The vividness of the scene, with these three zoomed-in snapshots of Jesus himself in a critical two-way conversation, part with the young man and part with the disciples, highlights the larger underlying point. In the previous scene, we saw Jesus discussing the question of marriage and divorce, and going back behind the law of Moses to the principles of the original creation. Now we see him going out beyond the law of Moses (which the young man declares he’s kept all through) to the principles of God’s new creation. God is doing a new thing, and the only way to get there with him is to abandon all pride, all achievement, all status, all possessions.
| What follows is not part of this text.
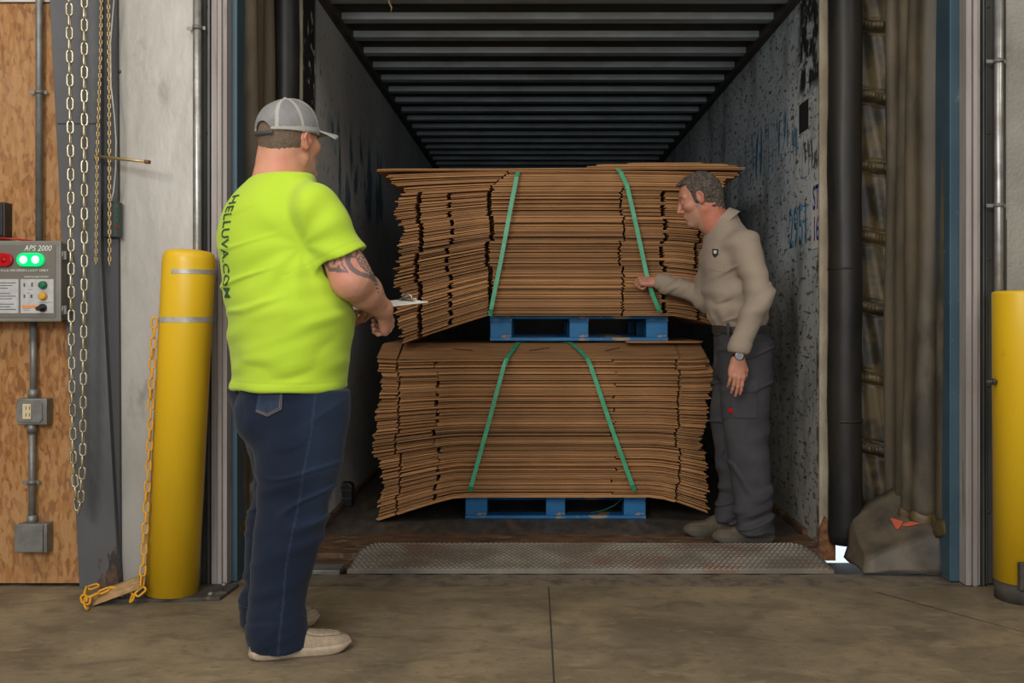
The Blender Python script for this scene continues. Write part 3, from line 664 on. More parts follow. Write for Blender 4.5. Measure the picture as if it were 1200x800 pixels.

None of them count for a thing.

There will, to be sure, be compensations. There are many Christians who have discovered the truth of verse 30: having left all their own prospects, they have ‘homes’ in other towns, other lands; they have brothers and sisters all over the place. That, at its best, is how the global community of Jesus’ followers really functions. But when God acts he characteristically turns things upside down. The first will be last and the last first.

St Paul discovered the truth of all this. He had, he said, abandoned all his pride of upbringing, training, heritage and so on. He lost it all to gain the Messiah (Philippians 3.2–11). After all, Jesus had ‘loved me and gave himself for me’ (Galatians 2.20). On the basis of this, some have suggested that Paul was the young man in this story. Utterly fanciful, of course, but it might help us zoom in one more time and ask the question: can you see the look on that young man’s face? What would you say to yourself as you stood by, heard what Jesus was saying and watched the way he looked hard, first at the young man, then at his followers?

Today

Give us courage, gracious Lord, to see what’s getting in the way of our total commitment to you, and to give it up so that we may share your life, now and always.